=== YOUR OBJECTIVE ===
Check each line for the string "ShaderNodeMapRange", then give only how many lines have it.

=== COLLECTED MATERIAL ===

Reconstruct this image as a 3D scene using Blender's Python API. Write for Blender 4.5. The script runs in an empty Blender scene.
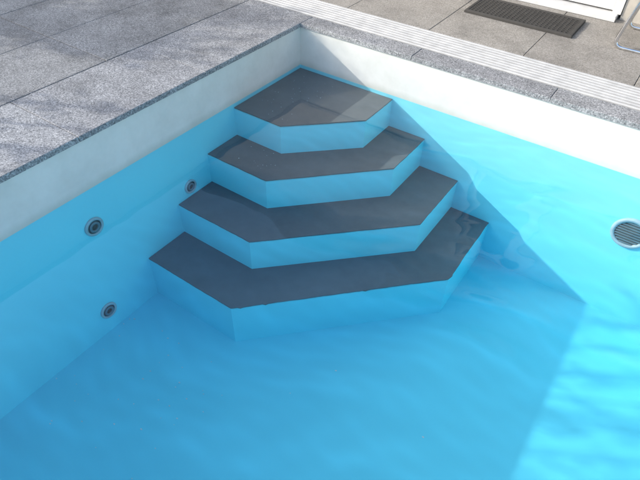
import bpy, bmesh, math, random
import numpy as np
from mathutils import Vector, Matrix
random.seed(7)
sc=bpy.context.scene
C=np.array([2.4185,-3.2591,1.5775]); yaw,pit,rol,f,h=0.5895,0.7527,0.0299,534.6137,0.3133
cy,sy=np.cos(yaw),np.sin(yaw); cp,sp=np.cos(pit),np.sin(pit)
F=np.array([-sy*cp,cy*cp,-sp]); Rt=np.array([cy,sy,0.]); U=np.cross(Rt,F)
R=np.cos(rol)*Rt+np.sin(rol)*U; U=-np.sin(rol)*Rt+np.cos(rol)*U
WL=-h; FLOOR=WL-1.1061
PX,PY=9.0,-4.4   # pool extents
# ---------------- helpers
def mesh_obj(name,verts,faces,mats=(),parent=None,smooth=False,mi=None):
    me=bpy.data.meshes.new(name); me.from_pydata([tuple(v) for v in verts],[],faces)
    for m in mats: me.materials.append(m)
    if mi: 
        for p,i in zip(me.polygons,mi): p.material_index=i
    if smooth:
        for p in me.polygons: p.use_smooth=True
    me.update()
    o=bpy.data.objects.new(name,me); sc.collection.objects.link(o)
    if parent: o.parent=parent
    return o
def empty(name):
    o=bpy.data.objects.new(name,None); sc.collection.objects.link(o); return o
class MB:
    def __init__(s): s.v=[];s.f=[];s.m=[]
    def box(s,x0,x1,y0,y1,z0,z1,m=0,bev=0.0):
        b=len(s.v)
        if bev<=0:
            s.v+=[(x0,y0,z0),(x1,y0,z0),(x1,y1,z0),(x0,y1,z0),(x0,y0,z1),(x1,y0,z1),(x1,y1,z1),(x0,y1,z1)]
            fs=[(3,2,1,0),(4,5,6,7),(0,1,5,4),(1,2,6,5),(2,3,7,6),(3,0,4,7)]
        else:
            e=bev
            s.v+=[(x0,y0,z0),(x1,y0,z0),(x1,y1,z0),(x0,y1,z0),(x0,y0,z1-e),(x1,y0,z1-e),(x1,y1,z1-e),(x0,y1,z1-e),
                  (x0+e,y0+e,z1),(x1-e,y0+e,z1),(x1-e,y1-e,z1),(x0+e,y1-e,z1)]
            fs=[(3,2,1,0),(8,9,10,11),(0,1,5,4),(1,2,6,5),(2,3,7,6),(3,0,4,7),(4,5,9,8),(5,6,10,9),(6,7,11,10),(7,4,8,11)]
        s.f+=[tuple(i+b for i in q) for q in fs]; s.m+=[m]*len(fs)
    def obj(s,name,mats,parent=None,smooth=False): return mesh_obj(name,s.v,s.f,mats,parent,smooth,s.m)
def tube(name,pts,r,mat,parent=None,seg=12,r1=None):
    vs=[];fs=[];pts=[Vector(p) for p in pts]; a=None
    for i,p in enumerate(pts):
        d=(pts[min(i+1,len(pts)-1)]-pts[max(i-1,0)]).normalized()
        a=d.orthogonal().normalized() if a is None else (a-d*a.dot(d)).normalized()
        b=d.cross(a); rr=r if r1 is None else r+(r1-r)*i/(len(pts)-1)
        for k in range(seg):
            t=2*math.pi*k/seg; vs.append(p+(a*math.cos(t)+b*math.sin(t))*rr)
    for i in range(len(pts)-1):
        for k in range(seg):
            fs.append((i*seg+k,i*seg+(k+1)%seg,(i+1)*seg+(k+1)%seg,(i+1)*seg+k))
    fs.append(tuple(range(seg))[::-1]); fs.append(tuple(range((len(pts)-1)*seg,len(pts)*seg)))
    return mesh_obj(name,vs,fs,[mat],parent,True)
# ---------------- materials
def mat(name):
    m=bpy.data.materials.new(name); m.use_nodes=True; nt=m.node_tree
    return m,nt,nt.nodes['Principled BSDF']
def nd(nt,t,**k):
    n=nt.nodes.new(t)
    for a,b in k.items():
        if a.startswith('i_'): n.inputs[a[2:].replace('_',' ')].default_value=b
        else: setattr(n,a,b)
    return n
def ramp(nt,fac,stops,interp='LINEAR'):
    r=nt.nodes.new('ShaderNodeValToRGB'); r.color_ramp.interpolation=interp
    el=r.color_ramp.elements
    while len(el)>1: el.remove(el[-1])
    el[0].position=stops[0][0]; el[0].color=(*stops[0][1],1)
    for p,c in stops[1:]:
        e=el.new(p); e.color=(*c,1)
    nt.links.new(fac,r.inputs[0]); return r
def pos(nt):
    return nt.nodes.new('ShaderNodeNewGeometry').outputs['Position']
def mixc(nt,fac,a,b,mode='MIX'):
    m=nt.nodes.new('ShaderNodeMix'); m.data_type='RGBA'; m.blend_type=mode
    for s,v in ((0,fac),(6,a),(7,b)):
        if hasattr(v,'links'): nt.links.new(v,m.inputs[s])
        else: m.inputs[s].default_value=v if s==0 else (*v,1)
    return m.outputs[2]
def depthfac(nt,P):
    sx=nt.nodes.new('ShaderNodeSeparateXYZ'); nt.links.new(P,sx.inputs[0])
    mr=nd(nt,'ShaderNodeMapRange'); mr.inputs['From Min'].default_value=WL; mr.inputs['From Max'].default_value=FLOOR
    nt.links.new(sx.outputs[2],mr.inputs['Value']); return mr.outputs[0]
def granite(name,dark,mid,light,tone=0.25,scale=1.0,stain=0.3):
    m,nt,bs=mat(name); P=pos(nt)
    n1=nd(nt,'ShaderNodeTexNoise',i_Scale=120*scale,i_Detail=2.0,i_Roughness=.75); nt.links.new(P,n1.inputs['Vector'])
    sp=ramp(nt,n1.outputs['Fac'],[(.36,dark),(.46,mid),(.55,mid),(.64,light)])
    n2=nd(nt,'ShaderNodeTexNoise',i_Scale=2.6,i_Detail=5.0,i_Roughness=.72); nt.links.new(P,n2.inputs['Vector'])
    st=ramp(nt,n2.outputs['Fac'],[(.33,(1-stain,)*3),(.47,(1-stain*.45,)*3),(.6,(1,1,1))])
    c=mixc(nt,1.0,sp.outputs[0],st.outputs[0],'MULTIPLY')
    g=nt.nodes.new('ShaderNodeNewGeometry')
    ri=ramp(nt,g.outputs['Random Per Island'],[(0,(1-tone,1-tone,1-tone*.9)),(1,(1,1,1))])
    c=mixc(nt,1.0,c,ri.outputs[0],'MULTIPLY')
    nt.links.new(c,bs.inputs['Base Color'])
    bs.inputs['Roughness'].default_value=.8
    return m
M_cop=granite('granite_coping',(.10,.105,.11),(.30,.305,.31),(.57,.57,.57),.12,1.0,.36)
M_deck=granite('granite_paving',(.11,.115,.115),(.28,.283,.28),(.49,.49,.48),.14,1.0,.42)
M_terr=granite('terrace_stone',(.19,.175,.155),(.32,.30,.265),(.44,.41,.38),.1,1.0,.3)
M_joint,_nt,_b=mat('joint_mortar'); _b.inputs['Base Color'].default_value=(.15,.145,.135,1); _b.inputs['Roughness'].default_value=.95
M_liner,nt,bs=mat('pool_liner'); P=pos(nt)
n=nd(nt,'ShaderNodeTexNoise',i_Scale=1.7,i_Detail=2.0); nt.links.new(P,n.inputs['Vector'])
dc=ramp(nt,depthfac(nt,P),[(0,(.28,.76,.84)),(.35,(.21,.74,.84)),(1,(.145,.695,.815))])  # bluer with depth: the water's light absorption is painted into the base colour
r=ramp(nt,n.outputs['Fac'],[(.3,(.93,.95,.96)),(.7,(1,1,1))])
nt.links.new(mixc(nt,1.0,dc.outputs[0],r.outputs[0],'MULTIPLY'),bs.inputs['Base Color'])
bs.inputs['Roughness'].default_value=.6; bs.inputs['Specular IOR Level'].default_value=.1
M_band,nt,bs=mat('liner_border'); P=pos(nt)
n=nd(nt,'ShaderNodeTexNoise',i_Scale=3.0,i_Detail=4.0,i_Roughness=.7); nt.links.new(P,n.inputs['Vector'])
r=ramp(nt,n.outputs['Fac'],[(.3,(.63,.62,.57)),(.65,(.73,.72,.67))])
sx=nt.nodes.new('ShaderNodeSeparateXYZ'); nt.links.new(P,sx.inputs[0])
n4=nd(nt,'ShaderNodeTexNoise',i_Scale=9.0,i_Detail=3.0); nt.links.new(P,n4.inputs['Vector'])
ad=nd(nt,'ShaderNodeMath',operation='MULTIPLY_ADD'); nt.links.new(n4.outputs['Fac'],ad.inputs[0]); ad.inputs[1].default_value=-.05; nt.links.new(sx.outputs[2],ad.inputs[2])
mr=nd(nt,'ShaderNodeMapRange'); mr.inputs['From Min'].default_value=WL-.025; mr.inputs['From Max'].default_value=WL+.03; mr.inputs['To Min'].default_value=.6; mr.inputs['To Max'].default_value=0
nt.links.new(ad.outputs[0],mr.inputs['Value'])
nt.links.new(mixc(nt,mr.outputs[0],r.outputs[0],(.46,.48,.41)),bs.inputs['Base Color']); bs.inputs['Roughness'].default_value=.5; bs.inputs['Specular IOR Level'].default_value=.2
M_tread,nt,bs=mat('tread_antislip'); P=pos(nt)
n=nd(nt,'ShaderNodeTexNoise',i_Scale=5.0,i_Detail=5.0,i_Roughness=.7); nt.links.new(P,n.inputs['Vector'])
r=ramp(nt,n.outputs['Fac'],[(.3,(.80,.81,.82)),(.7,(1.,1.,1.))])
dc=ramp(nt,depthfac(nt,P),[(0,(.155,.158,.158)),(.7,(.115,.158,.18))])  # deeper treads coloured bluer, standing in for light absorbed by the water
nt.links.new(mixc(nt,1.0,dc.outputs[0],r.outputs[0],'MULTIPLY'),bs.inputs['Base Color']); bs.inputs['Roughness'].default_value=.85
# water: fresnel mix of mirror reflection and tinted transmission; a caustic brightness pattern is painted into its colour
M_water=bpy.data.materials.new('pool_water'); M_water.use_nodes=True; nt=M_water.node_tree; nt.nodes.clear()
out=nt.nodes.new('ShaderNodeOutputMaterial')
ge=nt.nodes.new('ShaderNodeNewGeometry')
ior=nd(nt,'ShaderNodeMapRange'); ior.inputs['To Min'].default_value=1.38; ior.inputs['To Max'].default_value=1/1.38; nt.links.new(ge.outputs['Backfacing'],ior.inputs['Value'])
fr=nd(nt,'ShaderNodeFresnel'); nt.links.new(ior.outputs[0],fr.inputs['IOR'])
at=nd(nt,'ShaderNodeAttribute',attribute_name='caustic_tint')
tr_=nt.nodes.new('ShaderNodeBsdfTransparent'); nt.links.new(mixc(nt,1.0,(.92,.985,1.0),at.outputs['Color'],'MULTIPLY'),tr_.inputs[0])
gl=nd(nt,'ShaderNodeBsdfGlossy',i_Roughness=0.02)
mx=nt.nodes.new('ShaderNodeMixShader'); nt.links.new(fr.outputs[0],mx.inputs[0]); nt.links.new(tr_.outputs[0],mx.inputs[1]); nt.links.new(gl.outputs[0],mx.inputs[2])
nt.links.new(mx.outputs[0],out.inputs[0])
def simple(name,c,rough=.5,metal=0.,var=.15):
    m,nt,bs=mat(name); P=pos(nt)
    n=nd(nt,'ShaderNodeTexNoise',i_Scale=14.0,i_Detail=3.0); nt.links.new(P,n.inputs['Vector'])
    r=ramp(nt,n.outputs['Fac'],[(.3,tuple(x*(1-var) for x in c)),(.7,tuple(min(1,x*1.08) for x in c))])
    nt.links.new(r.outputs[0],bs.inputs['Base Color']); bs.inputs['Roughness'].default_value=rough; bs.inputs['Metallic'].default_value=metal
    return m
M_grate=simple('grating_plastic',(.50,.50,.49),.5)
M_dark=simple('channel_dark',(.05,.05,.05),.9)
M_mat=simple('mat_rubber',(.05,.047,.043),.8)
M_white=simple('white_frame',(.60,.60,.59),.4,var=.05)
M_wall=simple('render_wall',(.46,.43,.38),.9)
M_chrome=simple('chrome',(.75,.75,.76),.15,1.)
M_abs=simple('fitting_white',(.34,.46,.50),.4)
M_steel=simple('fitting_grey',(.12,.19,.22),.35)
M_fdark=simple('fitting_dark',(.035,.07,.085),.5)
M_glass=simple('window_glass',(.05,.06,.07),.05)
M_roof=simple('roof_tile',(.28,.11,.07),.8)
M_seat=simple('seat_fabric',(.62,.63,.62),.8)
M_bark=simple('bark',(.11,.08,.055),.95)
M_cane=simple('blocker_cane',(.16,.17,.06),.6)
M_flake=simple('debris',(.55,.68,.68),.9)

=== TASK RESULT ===
3